As I continue my Journey, God still won’t fit into my box. At one time, I had Him just about figured out, or so I thought. My old religious God that existed for my benefit and happiness was pretty reliable. If I did good, then I got good… some of the time. If I did bad, I got bad… most all of the time. There were some minor exceptions when He blessed me when I didn’t deserve it. There were times I did some good things, and they turned out bad. That’s just life in a fallen world.

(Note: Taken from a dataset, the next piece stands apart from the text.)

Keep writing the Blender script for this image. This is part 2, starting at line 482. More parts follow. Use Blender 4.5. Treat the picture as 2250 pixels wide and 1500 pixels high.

Now I’m finding that God was nothing like I imagined. I’m finding that He loves me all the time whether I do good, or whether I do bad. He just loves me… period. He doesn’t just love me, He IS love. He can’t keep from loving me. I’m finding that if I’m not perfect… I don’t understand it all… I mess up… He is still cool with that. He understands that my life on this mud ball is a JOurneY, not a destination. The JOurneY becomes the destination when I believe that and start living like I’m unconditionally loved. I’m learning that I’m not Home yet, and that things don’t run smoothly here since the fall. God doesn’t get bent out of shape when the world smacks us in the face. As a matter of fact, He warned us that the world would, indeed, treat us that way.

I used to get “analysis paralysis.” I would agonize over which shirt to wear thinking that God’s perfect will was one particular shirt for that day.  A bad choice would put me out of His favor until I did something good to restore it, like changing shirts. I’d get so discouraged and depressed trying to please a God whom I deemed “unpleasable.” Now I’m discovering a God Who delights in allowing me to choose whatever I like.

I know a lot less about this new God Who broke out of my box, but He’s growing on me. I’m starting to enjoy life more and spending less time picking out shirts. Maybe you ought to give Him a chance as well.

God teaches us lessons from a plethora of sources, especially the animal kingdom. He even uses insects. Watchman Nee, my spiritual hero, was aware of how hard his congregation was working at living the impossible Christian lifestyle only to find themselves fighting spiritual dryness and discouragement. So he told them the story of the centipede:

THE PARABLE OF THE CENTIPEDE

One day, as the centipede was about to go for a walk, it examined its legs to consider which one should move first.  Should the left leg move first, or the right one?  How about the eighth leg, or the tenth? The centipede was a victim of self-paralysis, stuck there trying to decide which leg to move.  The problem of the mind became a problem of the practice.

As was his custom, Watchman paused and waited for the half-finished truth to sink in.  Chang, a member of his congregation, asked: “But if you don’t know which leg to move first, how can you ever begin a journey?”

Watchman responded: “By giving no consideration to the problem in the first place.  We all work too hard at being religious.  Things become an issue because we make them an issue.  God is much easier to live with than we are with ourselves.” 

Another question was asked from the congregation: “But what happened to the centipede?”  

Watchman responded: “Eventually, the sun came up and without thinking, our little centipede ran out to see the sunrise without considering which leg to move first.  It forgot about how to walk and simply walked.  When the problem of the mind was gone, the problem of the practice also disappeared.”

The truth is that the more you try to deal with inner dryness, depression, and flatness, the more you cannot overcome them.  These things become an issue because we make them as issue.  If you forget about them and let them go, they will disappear. 

Do like the centipede and step out on faith, Beloved!